THE TASK – Leaving out the pictures, retype all the material exactly.

DATA PROVIDED –

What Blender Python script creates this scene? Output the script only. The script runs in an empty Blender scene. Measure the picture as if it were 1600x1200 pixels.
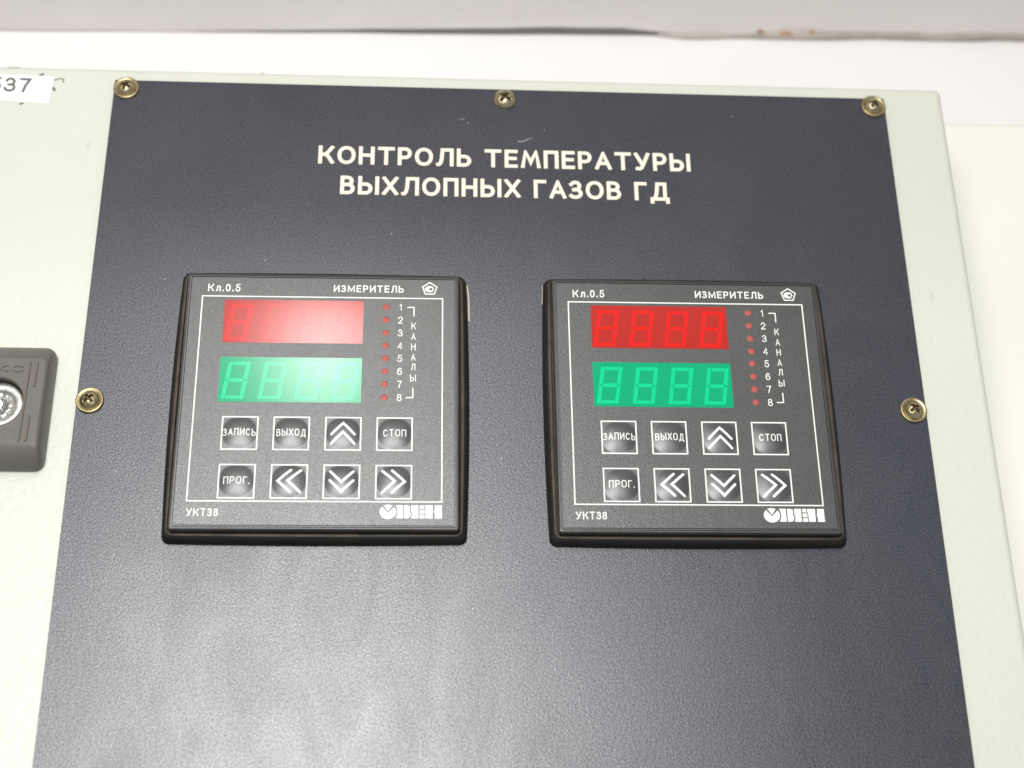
import bpy, bmesh, math, random
from mathutils import Matrix, Vector, noise

random.seed(7)
S = 0.001                       # everything below is written in millimetres
scn = bpy.context.scene
COL = scn.collection

# ------------------------------------------------------------------ camera
CAM_LOC = (-26.4165, -200.0088, 457.9142)
R = [[0.99835744, -0.01044966, 0.05633133],
     [-0.01403408, 0.90866676, 0.41728618],
     [-0.05554691, -0.41739133, 0.90702758]]          # world -> camera
cd = bpy.data.cameras.new('camera')
cd.sensor_width = 36.0
cd.lens = 53.0871
cd.clip_start = 0.01
cd.clip_end = 50.0
cd.dof.use_dof = True
cd.dof.focus_distance = 0.500
cd.dof.aperture_fstop = 8.5
cam = bpy.data.objects.new('camera', cd)
COL.objects.link(cam)
M = Matrix(R).transposed().to_4x4()
M.translation = Vector(CAM_LOC) * S
cam.matrix_world = M
scn.camera = cam

# ------------------------------------------------------------------ world, lamps, exposure
w = bpy.data.worlds.new('World')
scn.world = w
w.use_nodes = True
bg = w.node_tree.nodes['Background']
bg.inputs[0].default_value = (0.98, 0.985, 1.0, 1)
bg.inputs[1].default_value = 0.36


def lamp(name, loc, target, radius, radiance, color):
    ld = bpy.data.lights.new(name, 'AREA')
    ld.shape = 'DISK'
    ld.size = 2 * radius * S
    ld.energy = radiance * math.pi * math.pi * (radius * S) ** 2
    ld.color = color
    o = bpy.data.objects.new(name, ld)
    COL.objects.link(o)
    o.location = Vector(loc) * S
    o.rotation_euler = (Vector(target) - Vector(loc)).to_track_quat('-Z', 'Y').to_euler()
    return o


lamp('ceiling_lamp', (-150, 592, 1200), (-55, 28, 0), 52, 60.0, (1.0, 0.98, 0.95))
lamp('room_lamp', (-138, 12, 900), (-60, -60, 0), 225, 15.0, (1.0, 1.0, 0.99))

vs = scn.view_settings
vs.view_transform = 'Standard'
vs.look = 'None'
vs.exposure = 0.12
vs.gamma = 1.0
vs.use_curve_mapping = False


# ------------------------------------------------------------------ object helpers
def tag(o, label=None, cat=None, group=None, kind=None):
    if label: o['label'] = label
    if cat: o['category'] = cat
    if group: o['group'] = group
    if kind: o['kind'] = kind
    return o


def empty(name, loc, rz=0.0):
    o = bpy.data.objects.new(name, None)
    COL.objects.link(o)
    o.location = Vector(loc) * S
    o.rotation_euler = (0, 0, rz)
    o.empty_display_size = 0.01
    return o


class MB:
    """collects polygons (mm) with material slots, builds ONE mesh object"""
    def __init__(self):
        self.v, self.f, self.m, self.s = [], [], [], []

    def poly(self, pts, mat=0, smooth=False):
        i = len(self.v)
        self.v += [tuple(p) for p in pts]
        self.f.append(tuple(range(i, i + len(pts))))
        self.m.append(mat); self.s.append(smooth)

    def grid(self, rows, mat=0, smooth=True, closed=True):
        i = len(self.v)
        n = len(rows[0])
        for r in rows: self.v += [tuple(p) for p in r]
        for a in range(len(rows) - 1):
            for b in range(n if closed else n - 1):
                c = (b + 1) % n
                self.f.append((i + a * n + b, i + a * n + c, i + (a + 1) * n + c, i + (a + 1) * n + b))
                self.m.append(mat); self.s.append(smooth)

    def cap(self, ring, mat=0, smooth=False):
        self.poly(ring, mat, smooth)

    def build(self, name, mats, parent=None, sharp=None):
        me = bpy.data.meshes.new(name)
        me.from_pydata([(x * S, y * S, z * S) for x, y, z in self.v], [], self.f)
        if not isinstance(mats, (list, tuple)): mats = [mats]
        for m in mats: me.materials.append(m)
        me.polygons.foreach_set('material_index', self.m)
        me.polygons.foreach_set('use_smooth', self.s)
        if sharp:
            bm = bmesh.new(); bm.from_mesh(me)
            bmesh.ops.remove_doubles(bm, verts=bm.verts, dist=1e-7)
            bmesh.ops.recalc_face_normals(bm, faces=bm.faces)
            for e in bm.edges:
                if len(e.link_faces) == 2 and e.calc_face_angle(0) > math.radians(sharp): e.smooth = False
            bm.to_mesh(me); bm.free()
        me.update()
        o = bpy.data.objects.new(name, me)
        COL.objects.link(o)
        if parent: o.parent = parent
        return o


def ring(hw, hh, r, z, cx=0, cy=0, bx=0, by=0, ns=14, nc=6):
    """rounded rectangle, counter-clockwise; bx/by make its sides belly out"""
    out = []
    r = max(r, 1e-3)
    cs = [(hw - r, -hh + r, -90), (hw - r, hh - r, 0), (-hw + r, hh - r, 90), (-hw + r, -hh + r, 180)]
    pts = []
    for (x, y, a0) in cs:
        for k in range(nc + 1):
            a = math.radians(a0 + 90 * k / nc)
            pts.append((x + r * math.cos(a), y + r * math.sin(a)))
    n = nc + 1
    for q in range(4):
        a = pts[q * n:(q + 1) * n]
        b = pts[((q + 1) % 4) * n]
        out += a
        for k in range(1, ns):
            t = k / ns
            out.append((a[-1][0] + (b[0] - a[-1][0]) * t, a[-1][1] + (b[1] - a[-1][1]) * t))
    res = []
    for x, y in out:
        ux, uy = x / hw, y / hh
        res.append((cx + x + bx * ux * max(0, 1 - uy * uy), cy + y + by * uy * max(0, 1 - ux * ux), z))
    return res


def circle(cx, cy, r, z, n=40):
    return [(cx + r * math.cos(2 * math.pi * k / n), cy + r * math.sin(2 * math.pi * k / n), z) for k in range(n)]


# ------------------------------------------------------------------ materials
def new_mat(name):
    m = bpy.data.materials.new(name)
    m.use_nodes = True
    nt = m.node_tree
    return m, nt, nt.nodes['Principled BSDF']


def N(nt, typ, **kw):
    n = nt.nodes.new(typ)
    for k, v in kw.items():
        if k.startswith('_'): setattr(n, k[1:], v)
        else: n.inputs[k.replace('__', ' ')].default_value = v
    return n


def coords(nt):
    co = nt.nodes.new('ShaderNodeTexCoord').outputs['Object']
    inf = nt.nodes.new('ShaderNodeObjectInfo')
    ad = N(nt, 'ShaderNodeVectorMath', _operation='ADD')
    nt.links.new(co, ad.inputs[0]); nt.links.new(inf.outputs['Random'], ad.inputs[1])   # no two pieces share their blotches
    return ad.outputs[0]


def ramp(nt, src, p0, p1, c0, c1):
    n = nt.nodes.new('ShaderNodeValToRGB')
    n.color_ramp.elements[0].position = p0; n.color_ramp.elements[0].color = (*c0, 1)
    n.color_ramp.elements[1].position = p1; n.color_ramp.elements[1].color = (*c1, 1)
    nt.links.new(src, n.inputs[0])
    return n.outputs[0]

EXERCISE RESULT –
What Blender Python script creates this scene? Output the script only. The script runs in an empty Blender scene. Measure the picture as if it were 1600x1200 pixels.
import bpy, bmesh, math, random
from mathutils import Matrix, Vector, noise

random.seed(7)
S = 0.001                       # everything below is written in millimetres
scn = bpy.context.scene
COL = scn.collection

# ------------------------------------------------------------------ camera
CAM_LOC = (-26.4165, -200.0088, 457.9142)
R = [[0.99835744, -0.01044966, 0.05633133],
     [-0.01403408, 0.90866676, 0.41728618],
     [-0.05554691, -0.41739133, 0.90702758]]          # world -> camera
cd = bpy.data.cameras.new('camera')
cd.sensor_width = 36.0
cd.lens = 53.0871
cd.clip_start = 0.01
cd.clip_end = 50.0
cd.dof.use_dof = True
cd.dof.focus_distance = 0.500
cd.dof.aperture_fstop = 8.5
cam = bpy.data.objects.new('camera', cd)
COL.objects.link(cam)
M = Matrix(R).transposed().to_4x4()
M.translation = Vector(CAM_LOC) * S
cam.matrix_world = M
scn.camera = cam

# ------------------------------------------------------------------ world, lamps, exposure
w = bpy.data.worlds.new('World')
scn.world = w
w.use_nodes = True
bg = w.node_tree.nodes['Background']
bg.inputs[0].default_value = (0.98, 0.985, 1.0, 1)
bg.inputs[1].default_value = 0.36


def lamp(name, loc, target, radius, radiance, color):
    ld = bpy.data.lights.new(name, 'AREA')
    ld.shape = 'DISK'
    ld.size = 2 * radius * S
    ld.energy = radiance * math.pi * math.pi * (radius * S) ** 2
    ld.color = color
    o = bpy.data.objects.new(name, ld)
    COL.objects.link(o)
    o.location = Vector(loc) * S
    o.rotation_euler = (Vector(target) - Vector(loc)).to_track_quat('-Z', 'Y').to_euler()
    return o


lamp('ceiling_lamp', (-150, 592, 1200), (-55, 28, 0), 52, 60.0, (1.0, 0.98, 0.95))
lamp('room_lamp', (-138, 12, 900), (-60, -60, 0), 225, 15.0, (1.0, 1.0, 0.99))

vs = scn.view_settings
vs.view_transform = 'Standard'
vs.look = 'None'
vs.exposure = 0.12
vs.gamma = 1.0
vs.use_curve_mapping = False


# ------------------------------------------------------------------ object helpers
def tag(o, label=None, cat=None, group=None, kind=None):
    if label: o['label'] = label
    if cat: o['category'] = cat
    if group: o['group'] = group
    if kind: o['kind'] = kind
    return o


def empty(name, loc, rz=0.0):
    o = bpy.data.objects.new(name, None)
    COL.objects.link(o)
    o.location = Vector(loc) * S
    o.rotation_euler = (0, 0, rz)
    o.empty_display_size = 0.01
    return o


class MB:
    """collects polygons (mm) with material slots, builds ONE mesh object"""
    def __init__(self):
        self.v, self.f, self.m, self.s = [], [], [], []

    def poly(self, pts, mat=0, smooth=False):
        i = len(self.v)
        self.v += [tuple(p) for p in pts]
        self.f.append(tuple(range(i, i + len(pts))))
        self.m.append(mat); self.s.append(smooth)

    def grid(self, rows, mat=0, smooth=True, closed=True):
        i = len(self.v)
        n = len(rows[0])
        for r in rows: self.v += [tuple(p) for p in r]
        for a in range(len(rows) - 1):
            for b in range(n if closed else n - 1):
                c = (b + 1) % n
                self.f.append((i + a * n + b, i + a * n + c, i + (a + 1) * n + c, i + (a + 1) * n + b))
                self.m.append(mat); self.s.append(smooth)

    def cap(self, ring, mat=0, smooth=False):
        self.poly(ring, mat, smooth)

    def build(self, name, mats, parent=None, sharp=None):
        me = bpy.data.meshes.new(name)
        me.from_pydata([(x * S, y * S, z * S) for x, y, z in self.v], [], self.f)
        if not isinstance(mats, (list, tuple)): mats = [mats]
        for m in mats: me.materials.append(m)
        me.polygons.foreach_set('material_index', self.m)
        me.polygons.foreach_set('use_smooth', self.s)
        if sharp:
            bm = bmesh.new(); bm.from_mesh(me)
            bmesh.ops.remove_doubles(bm, verts=bm.verts, dist=1e-7)
            bmesh.ops.recalc_face_normals(bm, faces=bm.faces)
            for e in bm.edges:
                if len(e.link_faces) == 2 and e.calc_face_angle(0) > math.radians(sharp): e.smooth = False
            bm.to_mesh(me); bm.free()
        me.update()
        o = bpy.data.objects.new(name, me)
        COL.objects.link(o)
        if parent: o.parent = parent
        return o


def ring(hw, hh, r, z, cx=0, cy=0, bx=0, by=0, ns=14, nc=6):
    """rounded rectangle, counter-clockwise; bx/by make its sides belly out"""
    out = []
    r = max(r, 1e-3)
    cs = [(hw - r, -hh + r, -90), (hw - r, hh - r, 0), (-hw + r, hh - r, 90), (-hw + r, -hh + r, 180)]
    pts = []
    for (x, y, a0) in cs:
        for k in range(nc + 1):
            a = math.radians(a0 + 90 * k / nc)
            pts.append((x + r * math.cos(a), y + r * math.sin(a)))
    n = nc + 1
    for q in range(4):
        a = pts[q * n:(q + 1) * n]
        b = pts[((q + 1) % 4) * n]
        out += a
        for k in range(1, ns):
            t = k / ns
            out.append((a[-1][0] + (b[0] - a[-1][0]) * t, a[-1][1] + (b[1] - a[-1][1]) * t))
    res = []
    for x, y in out:
        ux, uy = x / hw, y / hh
        res.append((cx + x + bx * ux * max(0, 1 - uy * uy), cy + y + by * uy * max(0, 1 - ux * ux), z))
    return res


def circle(cx, cy, r, z, n=40):
    return [(cx + r * math.cos(2 * math.pi * k / n), cy + r * math.sin(2 * math.pi * k / n), z) for k in range(n)]


# ------------------------------------------------------------------ materials
def new_mat(name):
    m = bpy.data.materials.new(name)
    m.use_nodes = True
    nt = m.node_tree
    return m, nt, nt.nodes['Principled BSDF']


def N(nt, typ, **kw):
    n = nt.nodes.new(typ)
    for k, v in kw.items():
        if k.startswith('_'): setattr(n, k[1:], v)
        else: n.inputs[k.replace('__', ' ')].default_value = v
    return n


def coords(nt):
    co = nt.nodes.new('ShaderNodeTexCoord').outputs['Object']
    inf = nt.nodes.new('ShaderNodeObjectInfo')
    ad = N(nt, 'ShaderNodeVectorMath', _operation='ADD')
    nt.links.new(co, ad.inputs[0]); nt.links.new(inf.outputs['Random'], ad.inputs[1])   # no two pieces share their blotches
    return ad.outputs[0]


def ramp(nt, src, p0, p1, c0, c1):
    n = nt.nodes.new('ShaderNodeValToRGB')
    n.color_ramp.elements[0].position = p0; n.color_ramp.elements[0].color = (*c0, 1)
    n.color_ramp.elements[1].position = p1; n.color_ramp.elements[1].color = (*c1, 1)
    nt.links.new(src, n.inputs[0])
    return n.outputs[0]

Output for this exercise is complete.